Erhebungsmethode: Zufallsbasierte Telefon- und Online-Befragung (davon 60 Prozent Festnetz, 40 Prozent Mobilfunk)
Erhebungszeitraum: 27. bis 29. Mai 2024
Fallzahl: 1.479 Befragte (889 Telefoninterviews und 590 Online-Interviews)
Gewichtung: nach soziodemographischen Merkmalen und Rückerinnerung Wahlverhalten
Schwankungsbreite: 2 Prozentpunkte bei einem Anteilswert von 10 Prozent
3 Prozentpunkte bei einem Anteilswert von 50 Prozent
Durchführendes Institut: infratest dimap
Grundgesamtheit: Wahlberechtigte zur Europawahl ab 16 Jahren in Deutschland
Erhebungsmethode: Zufallsbasierte Telefon- und Online-Befragung (davon 60 Prozent Festnetz, 40 Prozent Mobilfunk)
Erhebungszeitraum: 27. bis 29. Mai 2024
Fallzahl: 1.515 Befragte (903 Telefoninterviews und 612 Online-Interviews)

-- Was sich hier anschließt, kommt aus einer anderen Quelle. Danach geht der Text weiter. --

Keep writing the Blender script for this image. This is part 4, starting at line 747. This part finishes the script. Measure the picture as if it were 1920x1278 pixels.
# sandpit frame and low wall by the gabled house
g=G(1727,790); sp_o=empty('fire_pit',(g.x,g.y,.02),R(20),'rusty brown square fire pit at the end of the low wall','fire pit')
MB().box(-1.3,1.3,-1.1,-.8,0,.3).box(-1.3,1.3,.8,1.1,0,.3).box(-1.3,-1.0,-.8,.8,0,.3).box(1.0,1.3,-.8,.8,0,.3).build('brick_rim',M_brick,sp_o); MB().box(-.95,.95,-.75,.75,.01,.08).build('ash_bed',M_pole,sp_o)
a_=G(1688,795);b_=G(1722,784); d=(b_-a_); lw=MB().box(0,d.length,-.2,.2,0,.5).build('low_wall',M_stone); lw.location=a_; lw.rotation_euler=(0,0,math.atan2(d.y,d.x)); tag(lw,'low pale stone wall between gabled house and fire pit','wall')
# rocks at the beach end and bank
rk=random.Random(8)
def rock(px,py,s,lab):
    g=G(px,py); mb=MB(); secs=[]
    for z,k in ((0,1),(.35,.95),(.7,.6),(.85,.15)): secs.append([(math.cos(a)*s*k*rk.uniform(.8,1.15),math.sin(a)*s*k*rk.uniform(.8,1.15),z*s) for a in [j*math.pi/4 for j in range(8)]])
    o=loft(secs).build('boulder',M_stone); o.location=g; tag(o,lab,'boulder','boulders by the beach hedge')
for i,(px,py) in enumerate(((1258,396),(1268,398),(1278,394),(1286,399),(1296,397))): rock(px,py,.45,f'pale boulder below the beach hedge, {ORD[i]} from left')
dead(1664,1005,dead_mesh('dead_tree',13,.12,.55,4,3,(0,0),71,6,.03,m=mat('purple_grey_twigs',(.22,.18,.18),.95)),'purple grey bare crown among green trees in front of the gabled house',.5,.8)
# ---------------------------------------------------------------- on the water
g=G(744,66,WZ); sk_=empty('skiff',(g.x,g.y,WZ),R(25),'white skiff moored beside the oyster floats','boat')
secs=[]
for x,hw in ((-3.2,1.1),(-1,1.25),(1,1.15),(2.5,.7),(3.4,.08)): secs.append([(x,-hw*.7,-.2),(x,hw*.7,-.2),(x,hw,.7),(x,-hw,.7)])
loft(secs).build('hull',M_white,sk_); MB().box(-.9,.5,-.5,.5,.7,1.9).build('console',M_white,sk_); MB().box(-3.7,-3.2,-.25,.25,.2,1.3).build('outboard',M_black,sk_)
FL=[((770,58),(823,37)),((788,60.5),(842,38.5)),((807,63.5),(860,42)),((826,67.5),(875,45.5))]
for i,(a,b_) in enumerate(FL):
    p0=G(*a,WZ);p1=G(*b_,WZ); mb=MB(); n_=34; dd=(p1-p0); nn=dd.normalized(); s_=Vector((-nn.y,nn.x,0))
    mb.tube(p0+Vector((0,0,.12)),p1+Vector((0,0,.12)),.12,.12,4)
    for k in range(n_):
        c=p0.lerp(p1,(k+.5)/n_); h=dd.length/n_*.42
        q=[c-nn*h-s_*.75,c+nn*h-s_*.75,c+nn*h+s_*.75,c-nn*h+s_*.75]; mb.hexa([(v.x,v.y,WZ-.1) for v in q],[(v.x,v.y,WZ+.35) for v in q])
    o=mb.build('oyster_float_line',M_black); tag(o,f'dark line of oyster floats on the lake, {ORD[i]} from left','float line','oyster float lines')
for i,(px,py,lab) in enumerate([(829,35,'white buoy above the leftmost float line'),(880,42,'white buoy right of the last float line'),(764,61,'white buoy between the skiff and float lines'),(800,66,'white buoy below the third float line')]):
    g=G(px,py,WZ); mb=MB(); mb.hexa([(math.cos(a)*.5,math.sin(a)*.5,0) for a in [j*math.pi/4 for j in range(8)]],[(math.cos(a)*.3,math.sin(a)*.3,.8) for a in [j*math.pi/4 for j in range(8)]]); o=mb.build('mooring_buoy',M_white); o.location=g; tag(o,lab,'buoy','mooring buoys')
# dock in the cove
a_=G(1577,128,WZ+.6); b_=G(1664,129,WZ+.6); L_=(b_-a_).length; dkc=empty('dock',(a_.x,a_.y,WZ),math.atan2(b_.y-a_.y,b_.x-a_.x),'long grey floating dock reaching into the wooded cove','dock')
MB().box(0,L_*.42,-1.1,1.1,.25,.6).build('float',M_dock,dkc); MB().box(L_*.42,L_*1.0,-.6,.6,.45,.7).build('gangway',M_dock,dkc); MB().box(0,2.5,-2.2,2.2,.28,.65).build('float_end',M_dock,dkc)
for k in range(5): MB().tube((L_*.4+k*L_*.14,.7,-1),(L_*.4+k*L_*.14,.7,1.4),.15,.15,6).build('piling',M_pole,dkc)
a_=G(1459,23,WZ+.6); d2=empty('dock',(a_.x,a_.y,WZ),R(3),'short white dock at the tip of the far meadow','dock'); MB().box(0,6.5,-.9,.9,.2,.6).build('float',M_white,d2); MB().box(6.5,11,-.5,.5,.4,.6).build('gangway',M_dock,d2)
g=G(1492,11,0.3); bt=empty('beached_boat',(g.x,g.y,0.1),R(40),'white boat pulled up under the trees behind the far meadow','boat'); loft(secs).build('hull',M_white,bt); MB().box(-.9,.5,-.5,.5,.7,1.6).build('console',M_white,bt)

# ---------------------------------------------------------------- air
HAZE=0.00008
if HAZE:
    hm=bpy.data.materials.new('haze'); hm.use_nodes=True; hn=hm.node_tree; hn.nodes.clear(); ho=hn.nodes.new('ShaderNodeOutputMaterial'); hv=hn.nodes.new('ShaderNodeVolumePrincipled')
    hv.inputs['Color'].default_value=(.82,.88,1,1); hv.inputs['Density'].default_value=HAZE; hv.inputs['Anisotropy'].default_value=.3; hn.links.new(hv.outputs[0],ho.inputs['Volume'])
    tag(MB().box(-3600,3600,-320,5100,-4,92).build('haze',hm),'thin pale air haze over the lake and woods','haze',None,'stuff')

Gewichtung: nach soziodemographischen Merkmalen und Rückerinnerung Wahlverhalten
Schwankungsbreite: 2 Prozentpunkte bei einem Anteilswert von 10 Prozent
3 Prozentpunkte bei einem Anteilswert von 50 Prozent
Durchführendes Institut: infratest dimap
Die Ergebnisse sind auf ganze Prozentwerte gerundet, um falsche Erwartungen an die Präzision zu vermeiden. Denn für alle repräsentativen Befragungen müssen Schwankungsbreiten berücksichtigt werden. Diese betragen im Falle einer Erhebung mit 1000 Befragten bei großen Parteien rund drei Prozentpunkte, bei kleineren Parteien etwa einen Punkt. Hinzu kommt, dass der Rundungsfehler für kleine Parteien erheblich ist. Aus diesen Gründen wird keine Partei unter drei Prozent in der Sonntagsfrage ausgewiesen.